Terps face major test in Miami

Maryland catching Hurricanes at opportune time

November 05, 2010|By Jeff Barker, The Baltimore Sun

COLLEGE PARK — — In recent weeks, Maryland quarterback Danny O'Brien has feasted on the short passing game.

Using quick tosses and receiver screens, the redshirt freshman has helped the Terps (6-2, 3-1 Atlantic Coast Conference) to four victories in the past five outings. He has seven touchdown passes in his last two games without an interception, prompting his coaches to marvel at his poise and command.

But a special challenge awaits Saturday — a game against Miami (5-3, 3-2 ACC) in which O'Brien and the Terps will attempt to stretch the boundaries of their turnaround season by winning for the first time on the road against a team with a winning record.

"I feel like a lot of people will judge how good we are based on this game," said senior receiver LaQuan Williams (Poly). "This is our respect game."

Miami's defense ranks first in the ACC against the pass. The aggressive Hurricanes are adept at taking away the short completions that the Terps have come to rely on. Maryland has been using short passes as other teams use runs — to sustain drives and set up longer throws.

"They take away all the 'gimme' throws," O'Brien said. "They're going to be in our face on the line of scrimmage."

Maryland has six touchdowns this season of 50 yards or more. The Terps may need to mix in some deep throws against Miami to spread out the defense.

"I think we'll have to take some shots on them," O'Brien said. "We're going to have to. We're going to have to loosen them up a little bit."

Maryland's principal deep playmaker, Torrey Smith, ranks sixth in the ACC with 19 catches for 205 yards.

Smith has 13 catches in the past two games and caught a 17-yard touchdown pass last week in Maryland's 62-14 win over Wake Forest that made the Terps bowl-eligible.

But Smith hasn't quite seemed himself since injuring an ankle a month ago. He is repeatedly asked by the media about the ankle and always has the same reply — he is fine. But Smith is averaging 10.8 yards per catch compared with a career average of 13.6 entering the season. His kickoff-return average has dropped from 25.8 his first two years to 18.7 this season.

"He's able to run straight ahead pretty good — it's cutting that's been limited," Maryland coach Ralph Friedgen said. "That's affected him some at receiver also. But I think he's close to being a hundred percent right now."

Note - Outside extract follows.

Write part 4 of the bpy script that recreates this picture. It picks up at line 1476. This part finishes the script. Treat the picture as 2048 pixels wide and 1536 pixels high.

The Terps snapped a 10-game road losing streak at Boston College two weeks ago. One week earlier, Maryland's offensive line struggled on the road with a team — Clemson — that coaches compare to Miami defensively. The Tigers beat the Terps, 31-7.

The Hurricanes are "probably similar to Clemson in terms of a big, strong, fast front-seven. You're not going to get what I call free-access catches," Maryland offensive coordinator James Franklin said.

The Hurricanes have allowed an average of 152.5 passing yards per game, tops in the ACC and seventh in the nation. Miami's 15 interceptions also lead the conference.

The Hurricanes enter the game — their homecoming contest — after a 24-19 upset loss at Virginia. "A lot of people say the fans aren't going to be there, but it's homecoming and you're always going to have your 35 to 45,000 fans there," Miami coach Randy Shannon said. "It will be loud enough. There will be a lot of crazy emotion going on."

Junior quarterback Jacory Harris, who is second in career touchdown passes at the school with 50, suffered a concussion last week. Shannon said Wednesday that there is "probably about a 75 percent chance that he will not be participating in this game." Freshman Stephen Morris would replace him.

Morris passed for 162 yards and two touchdowns against Virginia.

"You kind of saw him grow up," Maryland defensive coordinator Don Brown said of Morris. "Hopefully we can mix our looks, give him some things to think about. In his situation, it's 'manage the game, don't turn the ball over.'"

Friedgen had said Tuesday that he still expected Harris to play. No matter who plays, "we're going to have to go down and play the best we've played all year to be in this game," Friedgen said.